Bridging the Language Gap: The role of Indigenous Agriculture Extension Officers in Delivering Climate Services to Farmers in Guyana

Enhancing food security in Upper Mazaruni, Region 7

Posted June 4, 2021

Ms. Aubrey Austin inspects tomatoes at a shade house in Paruima Village, Upper Mazaruni (Region 7), Guyana.

“If I speak to the farmers in English, I have to break down my words level by level in very small parts. But if I speak in Akawaio, they understand me right away” said Mr Aubrey Austin, District Crop Extension Officer, Region 7.

While Guyana is an English speaking Country, several indigenous languages are spoken, hence it is beneficial to have Agricultural Extension Officers who can speak the local language. Mr. Austin, who is attached to the National Agriculture Research and Extension Institute (NAREI), communicates with farmers in the Akawaio language. This interaction has led to him fostering close relationships, especially with the older farmers who cannot understand English.

In Region 7, the main languages spoken among indigenous farmers are Akawaio and Aracuna. Translated materials for agriculture purposes is nonexistent, therefore, Mr. Austin’s role in ensuring local farmers receive information orally cannot be underscored.

Mr Austin’s duties are many, which includes collaborating with the United Nations Development Programme and the Ministry of Agriculture Hydrometeorological Services to train smallholder farmers to integrate climate information in their agricultural practices using the Participatory Integrated Climate Services for Agriculture (PICSA) tool. This training is being implemented as part of the Japanese government funded project, “Strengthening Disaster Management Capacity of Women in the Cooperative Republic of Guyana and Commonwealth of Dominica.”

Mr.

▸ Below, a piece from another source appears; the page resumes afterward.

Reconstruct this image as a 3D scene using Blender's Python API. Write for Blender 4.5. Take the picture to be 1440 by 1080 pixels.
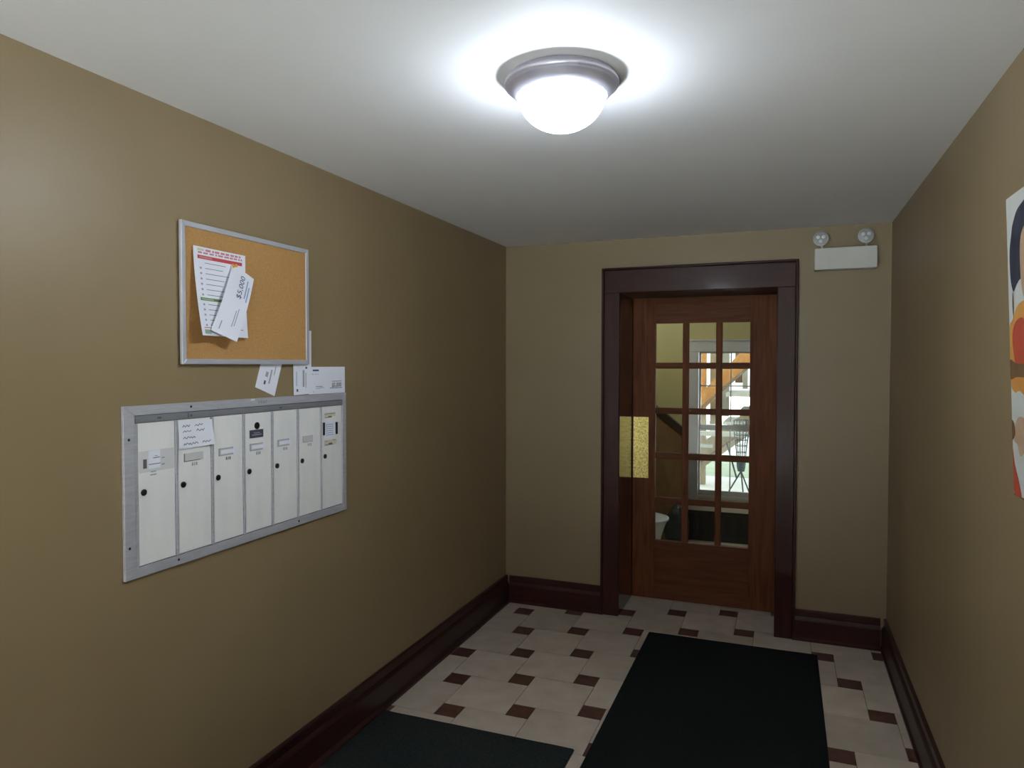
import bpy, math, random
from mathutils import Vector, Matrix
random.seed(7)
S = bpy.context.scene
for o in list(bpy.data.objects): bpy.data.objects.remove(o)
COL = S.collection

# ------------------------------------------------------------------ camera, world, exposure
F_PX, YAW, PITCH, ROLL = 988.03, 0.3705, 0.0278, 0.0007
CAMZ = 1.6
cd = bpy.data.cameras.new('camera'); cam = bpy.data.objects.new('camera', cd); COL.objects.link(cam)
cd.sensor_fit = 'HORIZONTAL'; cd.sensor_width = 36.0; cd.lens = 36.0 * F_PX / 1440.0
cd.clip_start = 0.02; cd.clip_end = 300
fw = Vector((-math.sin(YAW)*math.cos(PITCH), math.cos(YAW)*math.cos(PITCH), -math.sin(PITCH)))
rt = Vector((math.cos(YAW), math.sin(YAW), 0)); up = rt.cross(fw)
r2 = rt*math.cos(ROLL) + up*math.sin(ROLL); u2 = -rt*math.sin(ROLL) + up*math.cos(ROLL)
cam.matrix_world = Matrix(((r2.x, u2.x, -fw.x, 0), (r2.y, u2.y, -fw.y, 0), (r2.z, u2.z, -fw.z, CAMZ), (0, 0, 0, 1)))
S.camera = cam

w = bpy.data.worlds.new('overcast_sky'); S.world = w; w.use_nodes = True
bg = w.node_tree.nodes['Background']; bg.inputs[0].default_value = (0.90, 0.95, 1.0, 1); bg.inputs[1].default_value = 2.2
S.view_settings.view_transform = 'Standard'; S.view_settings.look = 'None'
S.view_settings.exposure = 0.0; S.view_settings.gamma = 1.0; S.view_settings.use_curve_mapping = False
LAMP_L = 72.0          # radiance of the glowing glass dome
HALL_FILL_W = 54.0          # unseen lamp added to brighten the stair hall

sl = bpy.data.lights.new('sun', 'SUN'); sl.energy = 46.0; sl.angle = math.radians(0.6); sl.color = (0.97, 0.98, 1.0)
sun = bpy.data.objects.new('sun', sl); COL.objects.link(sun); sun.location = (0, -10, 20); sun.rotation_euler = (math.radians(30), 0, 0)   # shines from the street side, over the roof
# room
A, B, D, H = 1.7485, 0.5434, 4.390, 2.386     # left x=-A, right x=B, back y=D, ceiling H
Y0 = -1.3                                     # wall behind the camera
DY = 4.79                                     # face of the door
FY = 6.60                                     # far wall of the stair hall
OX0, OX1, OZ = -0.973, -0.045, 2.050          # door opening between the jambs

# ------------------------------------------------------------------ helpers
def tag(o, label=None, cat=None, group=None, kind=None):
    if label: o['label'] = label
    if cat: o['category'] = cat
    if group: o['group'] = group
    if kind: o['kind'] = kind
    return o

def empty(name, loc=(0, 0, 0), parent=None):
    o = bpy.data.objects.new(name, None); COL.objects.link(o); o.location = loc; o.empty_display_size = 0.1
    if parent: o.parent = parent
    return o

class MB:
    def __init__(s): s.v = []; s.f = []; s.smooth = False
    def poly(s, pts):
        n = len(s.v); s.v += [tuple(p) for p in pts]; s.f.append(tuple(range(n, n+len(pts)))); return s
    def box(s, x0, x1, y0, y1, z0, z1):
        n = len(s.v)
        s.v += [(x, y, z) for z in (z0, z1) for y in (y0, y1) for x in (x0, x1)]
        s.f += [tuple(n+i for i in q) for q in ((0, 2, 3, 1), (4, 5, 7, 6), (0, 1, 5, 4), (2, 6, 7, 3), (0, 4, 6, 2), (1, 3, 7, 5))]
        return s
    def prism(s, pts, d):
        # pts: planar loop of 3-D points; d: extrusion vector
        n = len(s.v); k = len(pts); d = Vector(d)
        s.v += [tuple(p) for p in pts] + [tuple(Vector(p)+d) for p in pts]
        s.f.append(tuple(range(n+k-1, n-1, -1))); s.f.append(tuple(range(n+k, n+2*k)))
        for i in range(k):
            j = (i+1) % k; s.f.append((n+i, n+j, n+k+j, n+k+i))
        return s
    def lathe(s, prof, c, seg=32, axis='z'):
        n = len(s.v); m = len(prof)
        for i in range(seg):
            a = 2*math.pi*i/seg
            for r, h in prof:
                p = (r*math.cos(a), r*math.sin(a), h)
                if axis == 'x': p = (h, p[0], p[1])
                if axis == 'y': p = (p[0], h, p[1])
                s.v.append((p[0]+c[0], p[1]+c[1], p[2]+c[2]))
        for i in range(seg):
            j = (i+1) % seg
            for k in range(m-1):
                s.f.append((n+i*m+k, n+j*m+k, n+j*m+k+1, n+i*m+k+1))
        s.smooth = True
        return s
    def bar(s, p, q, w, h=None, seg=0):
        p, q = Vector(p), Vector(q); d = (q-p).normalized(); h = h or w
        u = d.cross(Vector((0, 0, 1)))
        if u.length < 1e-3: u = Vector((1, 0, 0))
        u.normalize(); v = u.cross(d)
        if seg:
            ring = [u*(w/2*math.cos(2*math.pi*i/seg)) + v*(w/2*math.sin(2*math.pi*i/seg)) for i in range(seg)]
        else:
            ring = [u*w/2+v*h/2, -u*w/2+v*h/2, -u*w/2-v*h/2, u*w/2-v*h/2]
        return s.prism([p+r for r in ring], q-p)
    def build(s, name, mat, parent=None, bevel=0, smooth=None):
        me = bpy.data.meshes.new(name); me.from_pydata(s.v, [], s.f); me.validate(); me.update()
        import bmesh
        b = bmesh.new(); b.from_mesh(me); bmesh.ops.remove_doubles(b, verts=b.verts, dist=1e-6); bmesh.ops.recalc_face_normals(b, faces=b.faces)
        b.to_mesh(me); b.free()
        o = bpy.data.objects.new(name, me); COL.objects.link(o)
        if mat: me.materials.append(mat)
        sm = s.smooth if smooth is None else smooth
        if sm:
            me.polygons.foreach_set('use_smooth', [True]*len(me.polygons))
            me.set_sharp_from_angle(angle=math.radians(40))
        if parent:
            o.parent = parent
            o.matrix_parent_inverse = Matrix.Translation(-Vector(parent.location)) if parent.parent is None else Matrix.Identity(4)
            if parent.parent is not None:
                # parent mesh built in world coordinates: cancel its chain
                t = Vector((0, 0, 0)); p = parent
                while p is not None: t += Vector(p.location) + p.matrix_parent_inverse.translation; p = p.parent
                o.matrix_parent_inverse = Matrix.Translation(-t)
        if bevel:
            m = o.modifiers.new('bevel', 'BEVEL'); m.width = bevel; m.segments = 2; m.limit_method = 'ANGLE'
        return o

def mesh_into(v, f):
    m = MB(); m.v = list(v); m.f = list(f); return m

def mat(name, col, rough=0.5, metal=0.0, spec=0.5, coat=0.0):
    m = bpy.data.materials.new(name); m.use_nodes = True
    b = m.node_tree.nodes['Principled BSDF']
    b.inputs['Base Color'].default_value = (*col, 1); b.inputs['Roughness'].default_value = rough
    b.inputs['Metallic'].default_value = metal; b.inputs['Specular IOR Level'].default_value = spec
    b.inputs['Coat Weight'].default_value = coat; b.inputs['Coat Roughness'].default_value = 0.12
    return m

def nodes(m): return m.node_tree.nodes, m.node_tree.links, m.node_tree.nodes['Principled BSDF']

def vary(m, c0, c1, scale=(1, 1, 1), nscale=5.0, detail=4, rough=0.5, lo=0.3, hi=0.7, distort=0.0):
    N, L, b = nodes(m)
    tc = N.new('ShaderNodeTexCoord'); mp = N.new('ShaderNodeMapping'); mp.inputs['Scale'].default_value = scale
    L.new(tc.outputs['Object'], mp.inputs['Vector'])
    nz = N.new('ShaderNodeTexNoise'); nz.inputs['Scale'].default_value = nscale; nz.inputs['Detail'].default_value = detail
    nz.inputs['Roughness'].default_value = rough; nz.inputs['Distortion'].default_value = distort
    L.new(mp.outputs[0], nz.inputs['Vector'])
    cr = N.new('ShaderNodeValToRGB'); cr.color_ramp.elements[0].position = lo; cr.color_ramp.elements[1].position = hi
    cr.color_ramp.elements[0].color = (*c0, 1); cr.color_ramp.elements[1].color = (*c1, 1)
    L.new(nz.outputs['Fac'], cr.inputs[0]); L.new(cr.outputs[0], b.inputs['Base Color'])
    return nz, cr, mp, tc

def bump(m, nscale, strength, dist=0.002, detail=3, scale=(1, 1, 1), voronoi=False):
    N, L, b = nodes(m)
    tc = N.new('ShaderNodeTexCoord'); mp = N.new('ShaderNodeMapping'); mp.inputs['Scale'].default_value = scale
    L.new(tc.outputs['Object'], mp.inputs['Vector'])
    if voronoi:
        nz = N.new('ShaderNodeTexVoronoi'); nz.inputs['Scale'].default_value = nscale; out = nz.outputs['Distance']
    else:
        nz = N.new('ShaderNodeTexNoise'); nz.inputs['Scale'].default_value = nscale; nz.inputs['Detail'].default_value = detail; out = nz.outputs['Fac']
    L.new(mp.outputs[0], nz.inputs['Vector'])
    bp = N.new('ShaderNodeBump'); bp.inputs['Strength'].default_value = strength; bp.inputs['Distance'].default_value = dist
    L.new(out, bp.inputs['Height']); L.new(bp.outputs[0], b.inputs['Normal'])

# ------------------------------------------------------------------ materials
M = {}
M['wall'] = mat('tan_wall_paint', (0.27, 0.205, 0.118), 0.42, spec=0.5)
vary(M['wall'], (0.268, 0.198, 0.106), (0.288, 0.214, 0.117), nscale=3.0); bump(M['wall'], 260, 0.12, 0.0008)
M['wall_back'] = mat('olive_wall_paint', (0.27, 0.23, 0.13), 0.45)
vary(M['wall_back'], (0.275, 0.218, 0.128), (0.292, 0.234, 0.138), nscale=3.0); bump(M['wall_back'], 260, 0.12, 0.0008)
M['hall_wall'] = mat('hall_olive_paint', (0.36, 0.33, 0.16), 0.5)
vary(M['hall_wall'], (0.35, 0.32, 0.15), (0.38, 0.35, 0.17), nscale=3.0)
M['ceiling'] = mat('white_ceiling_paint', (0.80, 0.81, 0.82), 0.7)
vary(M['ceiling'], (0.79, 0.80, 0.81), (0.82, 0.83, 0.84), nscale=2.0); bump(M['ceiling'], 180, 0.15, 0.001)
M['brick'] = mat('dark_red_brick', (0.10, 0.05, 0.04), 0.9); vary(M['brick'], (0.08, 0.04, 0.03), (0.13, 0.065, 0.05), scale=(1, 1, 4), nscale=6)
M['plaster'] = mat('plain_plaster', (0.5, 0.48, 0.42), 0.8)
vary(M['plaster'], (0.48, 0.46, 0.40), (0.52, 0.5, 0.44), nscale=4)

def wood(name, c0, c1, rough, coat, scale=(14, 14, 1.2), ns=3.0, spec=0.3):
    m = mat(name, c0, rough, coat=coat, spec=spec); vary(m, c0, c1, scale=scale, nscale=ns, detail=6, lo=0.25, hi=0.75, distort=0.6)
    return m
M['dark_wood'] = wood('dark_mahogany_vertical', (0.030, 0.008, 0.007), (0.052, 0.015, 0.012), 0.42, 0.04)
M['dark_wood_x'] = wood('dark_mahogany_along_x', (0.030, 0.008, 0.007), (0.052, 0.015, 0.012), 0.40, 0.05, (1.2, 14, 14))
M['dark_wood_y'] = wood('dark_mahogany_along_y', (0.022, 0.007, 0.007), (0.040, 0.013, 0.011), 0.4, 0.2, (14, 1.2, 14))
M['door_wood'] = wood('brown_door_wood', (0.105, 0.036, 0.017), (0.22, 0.076, 0.03), 0.55, 0.0, spec=0.15)
M['jamb_wood'] = wood('varnished_jamb', (0.030, 0.008, 0.007), (0.046, 0.013, 0.011), 0.14, 0.6, (14, 14, 1.2), 3.0, 0.6)
M['door_wood_x'] = wood('brown_door_wood_along_x', (0.105, 0.038, 0.018), (0.18, 0.068, 0.03), 0.55, 0.0, (1.2, 14, 14), spec=0.15)
M['stair_wood'] = wood('dark_stair_wood', (0.022, 0.012, 0.007), (0.035, 0.02, 0.012), 0.5, 0.0, (3, 3, 3))
M['stair_panel'] = wood('brown_stair_panel', (0.12, 0.07, 0.03), (0.18, 0.11, 0.05), 0.6, 0.0, (3, 3, 1))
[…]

Austin facilitates a training session on the Resource Allocation Map (RAM) in the Akawaio language.

At training workshops, the project ensures that the PICSA tool is communicated to the target community by involving local Agriculture Extension Officers who can communicate with farmers in their local language. This initiative enables the flow of information on agricultural and climate concepts, to and from the Farmers, in their mother tongue.

We are thankful that we can have presentations in Akawaio because our elders cannot understand English” said Ms. Kayleen George, a farmer from Warwatta Village who participated in a PICSA training workshop. “I was not aware that Fox eats our corn, but from the response by the elders, I now know” she continued.

Communicating in the Farmers’ local language is advantageous for Mr. Austin’s work since it gives him an in-depth knowledge of their traditional farming practices. This Indigenous Agricultural Knowledge enables him to integrate new practices, such as Climate Smart and Disaster Risk Reduction Agriculture, into traditional practices of Indigenous Farmers.

As an extension officer, Mr Austin is successfully bridging the language gap between insiders and outsiders of communities in Region 7. Using the local language, through the PICSA tool, he is ensuring that farmers, especially the elders, are equipped with the relevant information to address a varying and changing climate.

UNDP in collaboration with the Ministry of Agriculture Hydrometeorological Services and the National Agriculture Research and Extension Institute (NAREI) will continue this training in other regions to enhance farmers’ capacity to alleviate the impacts of disasters and climate change.